Je n’ai pas eu la chance de converser avec Béla qui savait tant écouter les autres avec patience. Mais je me sens rattaché à son histoire, celle d’une petite fille qui a été internée, bébé, en tant que juive et allemande, dans le camp de Gurs, et qui, grâce à une septicémie providentielle, est sortie du camp et a réussi à vivre.
Je me sens rattaché à son itinéraire. Elle, qui a tenté, en tant que thérapeute, d’apporter un soutien psychologique à des enfants aux parcours difficiles.
Je me sens rattaché à son nom, que je rappelle au rabbin de ma synagogue, tous les samedis matin, au moment où il récite la prière que nous faisons pour évoquer la mémoire de nos disparus de l’année.

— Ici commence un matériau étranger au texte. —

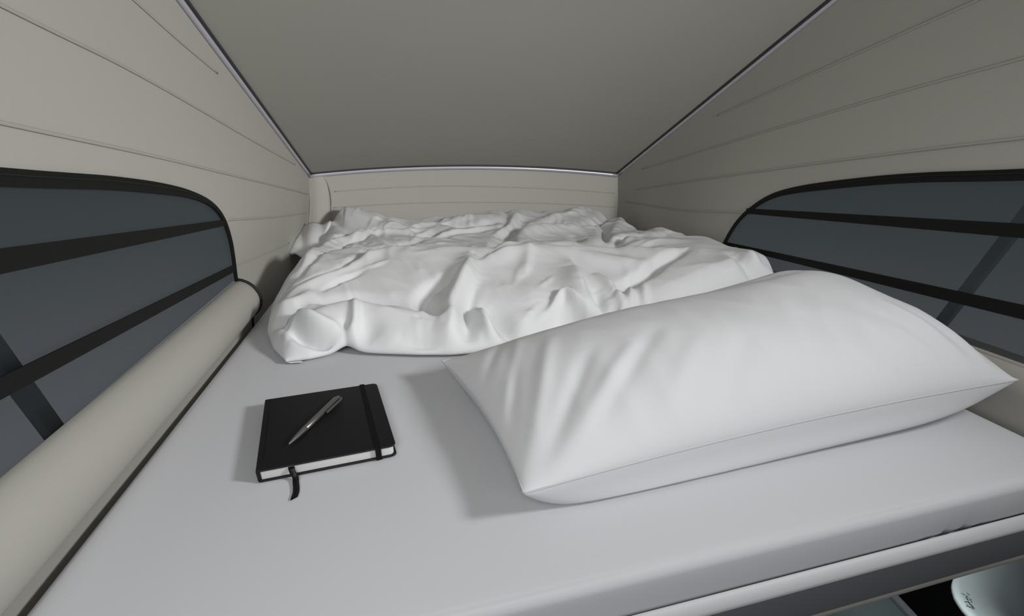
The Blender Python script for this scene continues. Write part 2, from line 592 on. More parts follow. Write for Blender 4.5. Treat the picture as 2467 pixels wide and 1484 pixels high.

Les récits sur celles et ceux qui nous quittent s’inscrivent dans ce besoin de créer des liens entre les générations, de laisser une trace de leur présence. Je ressens personnellement l’impérieuse nécessité de me rattacher à ces mots, à ces textes, comme un moyen de surmonter notre propre finitude. Béla est une belle incarnation de ces femmes qui ont su se reconstruire malgré la tragédie de la guerre. Elle est le symbole de l’espérance juive. Elle a consacré sa carrière professionnelle aux thérapies d’enfants comme le besoin de réparer ce que la vie lui avait fait subir dans sa petite enfance. Elle nous a quittés la veille du trente-troisième jour du Omer, rejoignant le maître de la Kabbale, Rabbi Shimon bar Yohaï dont nous célébrons chaque 18 iyar, l’anniversaire de son décès. Béla restera présente dans nos mémoires. Ceux qui ont bénéficié du bienfait de ses paroles pourront en témoigner.